In these terms it could seem a simplistic description but it is so a wide topic we are discussing.

2) Working
an analog AM receiver and a digital AM receiver works the same, in the sense that they perform demodulation of the same incoming signals.

3) Implementation
See point (1).

4) Performance
A priori nobody can say wether a digital AM RCV has better performances than an analog one or not. It depends on the devices, their application fields and obviously their costs.

5) Noise Rejection
Implementation of totally analog RCV with very good selectivity and low noise figure could be a very hard task but not impossible, at the expense of cost and size of the device (especially at low frequencies).
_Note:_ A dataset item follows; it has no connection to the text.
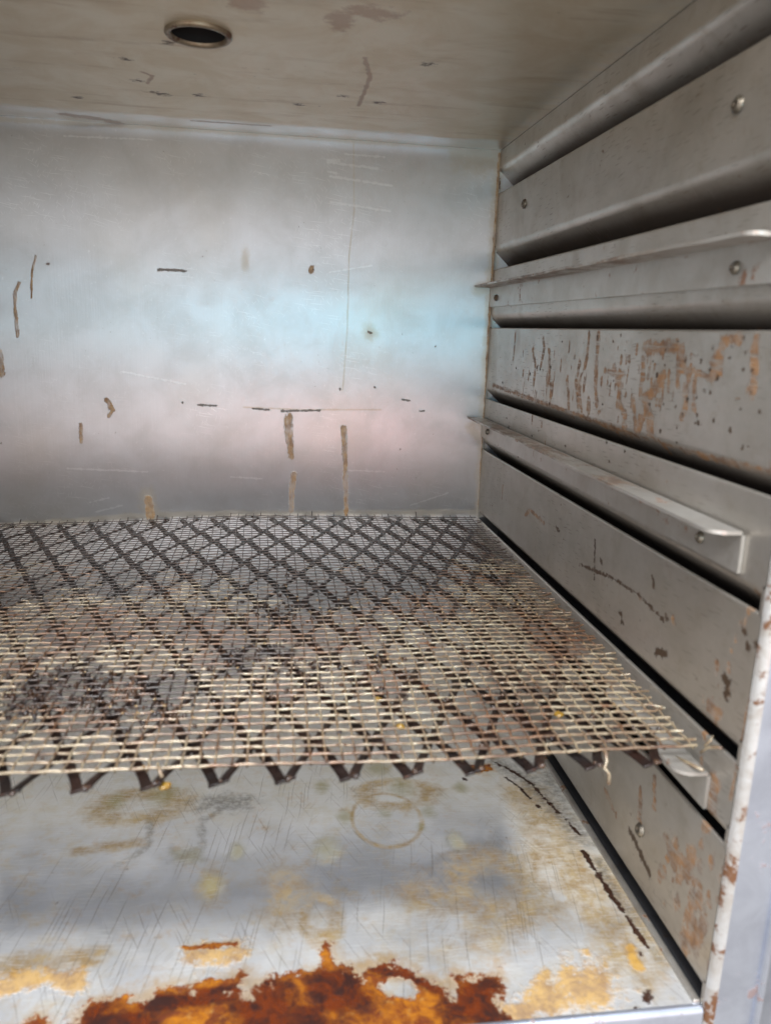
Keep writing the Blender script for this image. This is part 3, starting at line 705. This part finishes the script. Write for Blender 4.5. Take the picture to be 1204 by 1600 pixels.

On the contrary a digital receiver allows you to exploit all the potential of signal processing algorithms with the software running on a programmable device. Obviously digital receivers too have a analog front end (we are still far from the Software Radio ideal of placing the A/D conversion just behind the antenna) so a good design of the analog front end is always required, but the availability of DSP capabilities gives you the possibility to relax the specifications on the analog part and still match the overall requirement of the RCV due to the processing gain provided by the digital part.

6) Stability
This is another crucial point: once it has been fully debugged the SW/FW embedded in a digital RCV has always a deterministic behaviour, while the same thing could be true for a fully analog device at the expense of calibration work during operations or at manufacturing level.
This is one of the greatest advantage of a digital device versus its analog counterpart because in the case of a digital RCV the source of instability (in the sense of different performances for nominally equal devices) is limited.

7) Gain
To evaluate a RCV you should consider parameters like its noise figure or Sensitivity. Gain is more suitable to an amplifier which is only a part of the RCV itself.

8) Power Consumption
It depends on the complexity of the design: modern digital processors (FPGA, DSP, GPP) runs with hundreds of MHz clock and power dissipation is on the order of several Watts. Also ADC are a hungry of power, especially the fastest ones.